Use your life experiences to inspire your writing, whether it’s fiction or non-fiction. For example, I dated many guys before I met my husband. Each one kissed differently. Should I really write a detailed description of each one? No. But the thoughts and feelings of an awkward kiss can be transposed into other scenarios and stories, both fiction and non-fiction.

If you take the emotions your own memories give you and put them into new situations, then you are completely free to create whatever you want. You don’t have to worry about how accurately (or inaccurately) you remembered something. Which means, you don’t have to worry about embarrassing anyone, including yourself.

What to Do With Your Memories

Sometimes, an element of your past simply writes itself into a piece you’re already working on. Other times, though, the emotion of it is so strong that you know you want to write about the event but can’t pull away from the details. So what do you do? Try this exercise, which I first learned about through Mark Levy. It’s called freewriting.

  1. Set a timer for ten minutes or more.
  2. Get your memory in your mind.
  3. Write everything that comes to mind as fast as possible.
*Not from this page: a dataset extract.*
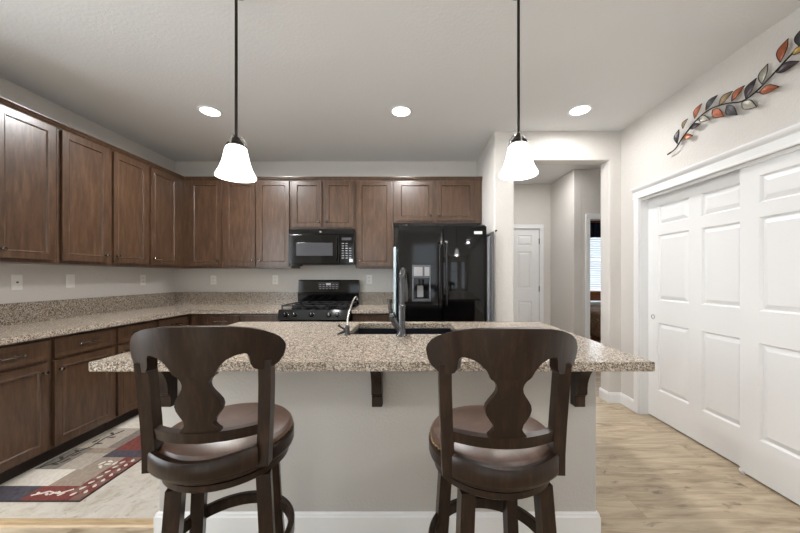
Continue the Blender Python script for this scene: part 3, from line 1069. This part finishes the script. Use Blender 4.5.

The page should mirror your thoughts.
  4. Write continuously. Don’t stop.
  5. When your timer dings, read what you’ve written and underline the parts that “have energy,” as Levy describes them.
  6. Then pick one, start a new line with it, and repeat the entire process.

Levy suggests doing a five-to-eight-hour marathon in this fashion. I haven’t tried it yet, but I have done 90 minutes. (I would’ve gone longer but the constant typing tired out my forearms.) He says that a day-long session will really tire out your internal editor and let your own voice show itself for a change. The exercise really digs deep into your mind and spirit, if you give yourself the time to do it.

I suggest this as a way to feed off of your past because it lets your mind wander. You’ll hear questions and their answers. You’ll see yourself writing things like “this is dumb” or “no one will ever read this shit.” Keep going, anyways. If, after your session, you are too embarrassed about what’s on the screen, delete the document. It’s that easy.

Your New Story

Don’t hold your story back by limiting it to its source of inspiration. Instead, let it grow and develop into something new, with its own life. Real-life stories have their time and place, but so does respect for others’ privacy. If you do retell something from your past, be sure your decision to include others you know is a conscious one, not a careless one.